Realigning norms on gold imports, the RBI on Monday mandated that banks and bullion trading houses must retain 20% of every lot of imports of the metal at customs warehouses. The RBI added that fresh gold can be imported only when 75% of the stock lying in these warehouses is used for export purposes.
“Such imports shall be linked to financing of exporters by the nominated agencies. Further, they shall make available gold in any form for domestic use only to entities engaged in jewellery business/bullion dealers supplying gold to jewellers,” the central bank said in a notification.
Separately, the RBI has asked exporters to repatriate their proceeds within nine months from the date of export until September as against the earlier 12 months.
In a clarification to an earlier notification, the central bank said that the enhanced period of 12 months for repatriation of export proceeds was valid only until March.
The central bank said that all other extant restrictions on consignment-based gold imports and restrictions on letter of credit stand withdrawn.
Earlier, the RBI had restricted gold imports, saying that banks can import gold on consignment basis only to meet the needs of jewellers and exporters and had hiked the margin requirement for letter of credits to 100%.
“Entities/units in the SEZ and EoUs, Premier and Star trading houses are permitted to import gold exclusively for the purpose of exports only,” the RBI said.
Further, banks and trading houses must monitor the transactions under the new norms through their international divisions, the RBI said.
A surge in gold imports had resulted in the current account deficit surging to an unsustainable 6.7% during January-March.
In November 2012, the RBI had increased the period available for exporters to repatriate their export proceeds to 12 months from six months.
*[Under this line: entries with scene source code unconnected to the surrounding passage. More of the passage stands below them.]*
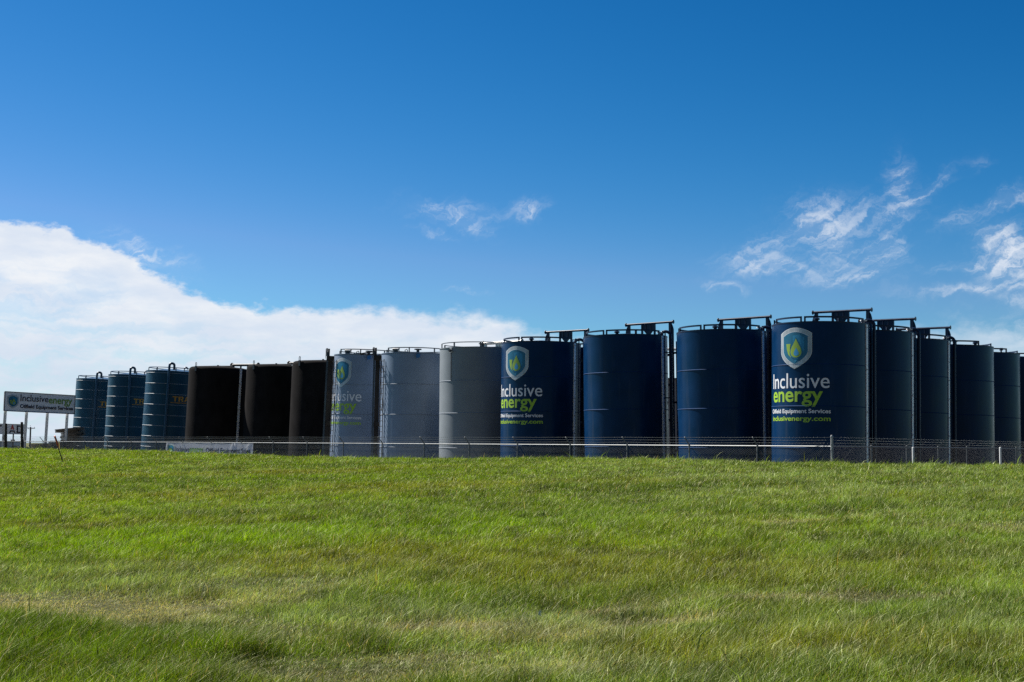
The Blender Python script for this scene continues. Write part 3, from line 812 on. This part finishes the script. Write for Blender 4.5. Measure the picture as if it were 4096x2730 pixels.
# ------------------------------------------------------------------ signs and yard things at the left
def quad_sign(name, c, thick, m, fm=None):
    """board from four corner points (tl, tr, br, bl)"""
    tl, tr, br, bl_ = [Vector(p) for p in c]; org = Vector((bl_.x, bl_.y, 0))
    n = (tr - tl).cross(bl_ - tl).normalized()
    if n.y > 0: n = -n
    root = empty(name, org)
    f = lambda u, v, d=0.0: (bl_ * (1 - u) * (1 - v) + br * u * (1 - v) + tl * (1 - u) * v + tr * u * v) + n * d - org
    b = MB(); b.add([f(0, 0), f(1, 0), f(1, 1), f(0, 1), f(0, 0, -thick), f(1, 0, -thick), f(1, 1, -thick), f(0, 1, -thick)],
                    [(0, 1, 2, 3), (7, 6, 5, 4), (0, 4, 5, 1), (1, 5, 6, 2), (2, 6, 7, 3), (3, 7, 4, 0)])
    p = b.build('sign_panel', m, root, smooth=0)
    return root, p, f, org
ZL, ZR = 112.0, 117.0
sg, pn, f, org = quad_sign('billboard', (at(20, 1567, ZL), at(301, 1583.5, ZR), at(298, 1657, ZR), at(16, 1644, ZL)), .16, M['board'])
tag(sg, 'white company billboard with shield and lettering raised on four pale posts', 'billboard')
b = MB()
for (u0, v0, u1, v1) in ((0, 0, 1, 0), (0, 1, 1, 1), (0, 0, 0, 1), (1, 0, 1, 1)): b.beam(f(u0, v0, .01), f(u1, v1, .01), .05, .06)
b.build('panel_trim', M['ink'], pn)
def sl(txt, u0, u1, v0, v1, mk, th, par=pn, ff=f):
    g, q = glyphs(txt, th); flat_mesh('lettering', g, q, lambda u, v: ff(u0 + (u1 - u0) * u, v0 + (v1 - v0) * v, .02), M[mk], par)
sl('Inclusive', .216, .612, .545, .895, 'ink', .012); sl('energy', .618, .958, .375, .765, 'signgreen', .020)
sl('Oilfield Equipment Services', .216, .975, .125, .385, 'ink', .032); sl('TM', .962, .980, .46, .50, 'ink', 0)
emblem(lambda x, y, l: f(.115 + .080 * x, .50 + .36 * y, .015 + l), pn, lift=.006, cuts=0)
for px in (30.5, 113, 196, 277):
    u = (px - 18) / 281; top = f(u, .5, -.28) ; yb = (Vector(top) + org)
    o = MB(); o.beam((top.x, top.y, -yb.z + yb.z), (top.x, top.y, top.z), .19, .19, side=(0, 1, 0))
    dxb = -.03 * 5; vs_ = o.v
    o.v = [(x + (dxb if z < 1 else 0), y, z) for x, y, z in vs_]
    o.build('sign_post', M['whitep'], sg)

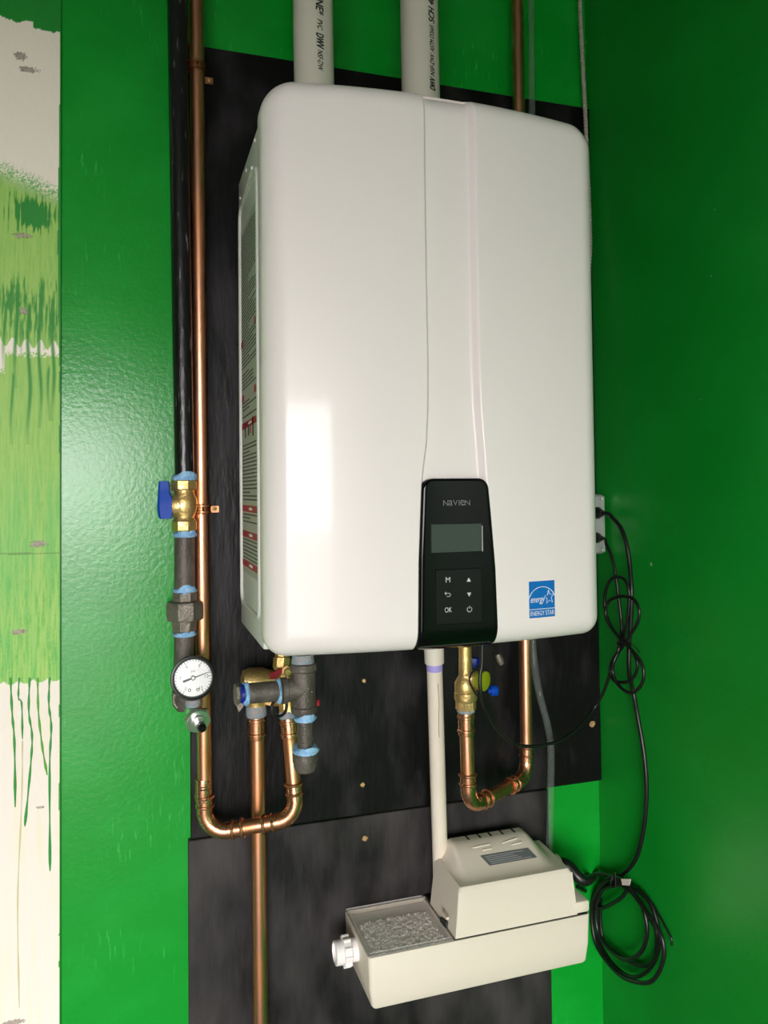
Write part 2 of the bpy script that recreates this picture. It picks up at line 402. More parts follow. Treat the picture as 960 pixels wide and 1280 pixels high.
heater = thing('water_heater', 'white wall mounted tankless water heater with black control panel', 'water heater', (.38, YW, ZB))
def cover():
    zs = [ZB+(ZT-ZB)*t for t in np.concatenate([(1-np.cos(np.linspace(0, pi/2, 16)))*.045, np.linspace(.05, .95, 110), 1-((1-np.cos(np.linspace(0, pi/2, 16)))*.045)[::-1]])]
    s1 = (1-np.cos(np.linspace(0, pi/2, 18)))*.075
    bm = B(); rows = []
    for z in zs:
        RC = rcz(z); e = max(0, RC-min(z-ZB, ZT-z)); ins = RC - sqrt(max(0, RC*RC-e*e)) if e > 0 else 0
        xl, xr = XL+ins, XR_-ins
        a, b = interp(TL, z), interp(TR, z)
        xs = list(xl+s1*(xr-xl)); xe = list(xr-s1[::-1]*(xr-xl))
        xs += list(np.linspace(xs[-1], a-.003, 16)[1:]) + list(np.linspace(a-.003, a+.007, 12)[1:]) + list(np.linspace(a+.007, b-.014, 14)[1:]) + list(np.linspace(b-.014, b+.002, 16)[1:]) + list(np.linspace(b+.002, xe[0], 16)[1:]) + xe[1:]
        rows.append([bm.verts.new((x, ysurf(x, z), z)) for x in xs])
    nc = len(rows[0])
    for i in range(len(rows)-1):
        for k in range(nc-1): bm.faces.new((rows[i][k], rows[i][k+1], rows[i+1][k+1], rows[i+1][k]))
    per = [rows[0][k] for k in range(nc)] + [r[-1] for r in rows[1:]] + [rows[-1][k] for k in range(nc-2, -1, -1)] + [r[0] for r in rows[-2:0:-1]]
    bk = [bm.verts.new((v.co.x, .972, v.co.z)) for v in per]; n = len(per)
    for i in range(n): bm.faces.new((per[i], bk[i], bk[(i+1) % n], per[(i+1) % n]))
    bm.faces.new(bk)
    bmesh.ops.remove_doubles(bm, verts=bm.verts, dist=1e-6)
    return mk('front_cover', bm, m_white, heater, angle=60)
cov = cover()
body = mk('body_case', box(B(), (.150, .9725, 1.303), (.607, 1.188, 1.976), .003, 2), m_side, heater)
XS = .150
# embossed loop pressed in the side of the case
def rloop(y0, y1, z0, z1, r, rr):
    pts = []
    for cy, cz, a0 in ((y1-r, z1-r, 0), (y0+r, z1-r, 90), (y0+r, z0+r, 180), (y1-r, z0+r, 270)):
        for k in range(6):
            a = radians(a0+k*18); pts.append(V((XS, cy+r*cos(a), cz+r*sin(a))))
    pts.append(pts[0]); return pts
mk('embossed_rim', sweep(B(), rloop(.992, 1.168, 1.338, 1.925, .02, 0), .0036, 8, False), m_side, body)
mk('embossed_rim', sweep(B(), [W(316, 210, X=XS), W(304, 255, X=XS)], .0028, 8), m_side, body)
for u, v in ((319, 175), (308, 213), (300.5, 248), (323, 748)):
    mk('rivet', lathe(B(), W(u, v, X=XS), (-1, 0, 0), [(0, .0028), (.0008, .0026), (.0014, .0012)], 10), m_fit, body)
ly0, ly1 = 1.002, 1.158
lab = mk('warning_label', box(B(), (XS-.0006, ly0, 1.385), (XS, ly1, 1.885)), m_lab, heater, smooth=False)
red = []
for u, v in ((326.5, 478), (326, 520), (327, 638), (327, 674), (327.5, 716)):
    red.append(W(u, v, X=XS).z)
def lq(bm, ya, yb, za, zb): box(bm, (XS-.0009, ya, za), (XS-.0006, yb, zb))
for i, z in enumerate(red):
    if i == 0:
        for ya, yb in ((ly0+.002, ly0+.03), (ly1-.025, ly1-.004)):
            bm = B(); lq(bm, ya, yb, z-.006, z+.004); mk('red_bar', bm, m_red, lab, False)
    else:
        bm = B(); lq(bm, ly0+.001, ly1-.001, z-.0045, z+.0045); mk('red_bar', bm, m_red, lab, False)
        bm = B(); box(bm, (XS-.0011, ly0+.055, z-.0018), (XS-.0009, ly0+.085, z+.0018)); mk('bar_lettering', bm, m_wprint, lab, False)
for ya, z in ((ly0+.002, W(316, 404, X=XS).z), (ly1-.02, W(304, 430, X=XS).z)):
    bm = B(); lq(bm, ya, ya+.024, z-.006, z+.004); mk('red_bar', bm, m_red, lab, False)
bm = B(); z = 1.875
while z > 1.39:
    near = min(abs(z-r) for r in red)
    pict = 1.575 < z < 1.607
    if near > .008 and not pict and random.random() > .06:
        y = ly1-.008; end = ly0+.008+random.choice((0, 0, 0, .03, .07))
        while y > end:
            l = random.uniform(.006, .026); lq(bm, max(y-l, end), y, z-.0009, z+.0009); y -= l+.0035
    z -= .0052
mk('label_lettering', bm, m_ink, lab, False, kind='stuff')
for y, h, mm in ((1.12, .022, m_ink), (1.09, .020, m_ink), (1.07, .016, m_red), (1.045, .026, m_ink)):
    bm = B(); lq(bm, y-.005, y+.005, 1.590-h/2, 1.590+h/2); mk('pictogram', bm, mm, lab, False)
# black control panel
def ctrl():
    zt = W(566, 598, Y=.9).z; zb = ZB-.0005; bm = B(); rows = []; rc = .013
    zs = list(np.linspace(zb, ZB+.03, 20)) + list(np.linspace(ZB+.03, zt-rc, 26)[1:]) + [zt-rc+rc*sin(t) for t in np.linspace(0, pi/2, 9)[1:]]
    for z in zs:
        a, b = interp(TL, z)+.0012, interp(TR, z)-.0012
        if z > zt-rc: k = rc-sqrt(max(0, rc*rc-(z-zt+rc)**2)); a += k; b -= k
        zz_ = max(z, ZB+.0003)
        row = []
        for s in np.concatenate([[0, .01, .025], np.linspace(.06, .94, 14), [.975, .99, 1]]):
            x = a+(b-a)*s; e = min(s, 1-s)*(b-a); ez = zt-z
            row.append(bm.verts.new((x, yf(x)+roll(x, zz_)*.96-.0022+.0022*max(0, 1-e/.0025)**2+.0022*max(0, 1-ez/.002)**2, z)))
        rows.append(row)
    nc = len(rows[0])
    for i in range(len(rows)-1):
        for k in range(nc-1): bm.faces.new((rows[i][k], rows[i][k+1], rows[i+1][k+1], rows[i+1][k]))
    per = rows[0] + [r[-1] for r in rows[1:]] + rows[-1][-2::-1] + [r[0] for r in rows[-2:0:-1]]
    bk = [bm.verts.new((v.co.x, v.co.y+.009, v.co.z)) for v in per]; n = len(per)
    for i in range(n): bm.faces.new((per[i], bk[i], bk[(i+1) % n], per[(i+1) % n]))
    return mk('control_panel', bm, m_blackg, heater, angle=60)
cp = ctrl()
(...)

This enhanced period was available only until end of March.
“The time period for realisation and repatriation of export proceeds from April 01, 2013, onwards till September 30, 2013, shall be reckoned as nine months from the date of export,” the RBI said. The reduction in the period of export proceeds repatriation would prevent exporters from holding on to dollars for lower rupee levels.
The Indian rupee hit an all-time low of 61.21/$ on July 8, triggered by dollar outflows from foreign investors and lack of dollar supply from exporters.
India’s exports were $25.1 billion in June, down 5.45% from a year ago.